Mancava la dicitura “non trasferibile” e viene sanzionato. E’ la vicenda di un noto imprenditore di Squillace, Francesco Paonessa, incappato, come molti altri in Italia, nelle disposizioni previste dal decreto legislativo 231/2007, in materia di prevenzione del riciclaggio, poi modificato nel luglio 2017.
Un altro capitolo doloroso subito, che si aggiunge a quello di cui era rimasto vittima il 3 maggio 2017, quando ignoti gli bruciarono completamente lo stabilimento balneare “Lido Ulisse”, a Squillace Marina.
L’imprenditore squillacese, utilizzando un vecchio carnet di assegni, ha agito nella massima tranquillità, dimenticando di apporre la dicitura “non trasferibile”. «A partire dal 30 aprile 2008 – racconta – non è più permessa l’emissione di assegni per un importo pari o superiore a 5000 euro, senza la clausola “non trasferibile”. A fine luglio del 2013 per saldare una fattura di acquisto per euro 5970, compilo un assegno intestandolo al fornitore. Per procedere al pagamento mi sono ritrovato tra le mani un vecchio carnet riposto tra gli altri e non ho fatto caso che fosse privo della dicitura “non trasferibile”.
Per non incorrere in errore, mi sono abituato a scrivere su tutti gli assegni da me emessi, a prescindere della cifra, la dicitura non trasferibile. Perché, dunque, la svista? Purtroppo, il carnet utilizzato, che era precedente alla legge, mi era rimasto, inserito tra gli altri. Scoperta subito dopo la svista, chiedo la restituzione del titolo al fornitore, il quale mi fa presente di averlo presentato allo sportello della sua filiale, ma che tuttavia lo stesso non era stato ancora incassato. Successivamente il titolo viene ritirato dal legittimo proprietario e poi da me subito dopo annullato».
Nonostante ciò, l’imprenditore è stato sanzionato.

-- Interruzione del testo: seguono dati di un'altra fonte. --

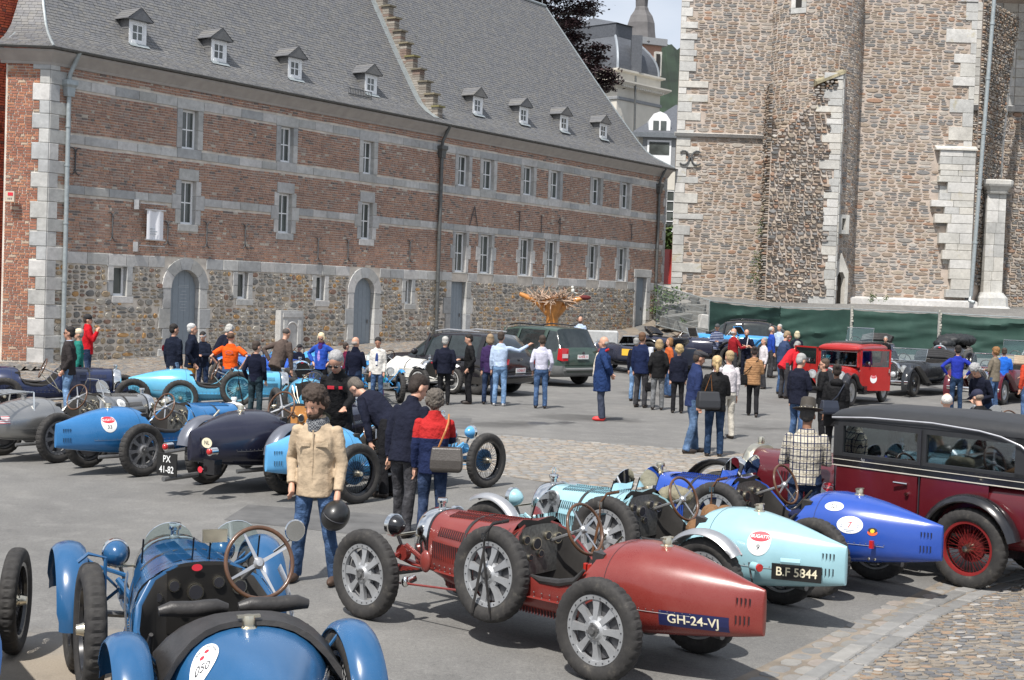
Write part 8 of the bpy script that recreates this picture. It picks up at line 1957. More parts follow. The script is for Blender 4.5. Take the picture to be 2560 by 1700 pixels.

«Da una sanzione al di sotto di 200 – sottolinea – si è passati a 3040 euro euro oltre le spese legali. L’infrazione, infatti, comportava per la presentazione e il relativo incasso del titolo una penale inferiore a 200 euro, da pagare entro 60 giorni, ma dal momento che avevo fatto di tutto per dimostrare che si trattava di una mera svista, neutralizzato il “corpo del reato” attraverso il ritiro e l’annullamento dello stesso, mai incassato, credevo, essendo stato anche rassicurato dalla mia filiale, che non dovevo più pagare nulla».
Nonostante la dimostrazione tangibile della sua buona fede, dopo aver fatto tutto il possibile per evitare anche l’incasso, Paonessa è stato condannato al pagamento di 3040 euro.
«Per il giudice – afferma sconsolato – è come se io fossi un vero e proprio criminale. Questa sentenza brucia come il mio stabilimento balneare, distrutto da delinquenti il 3 maggio dello scorso anno. Ed ha l’amaro sapore di una grande delusione».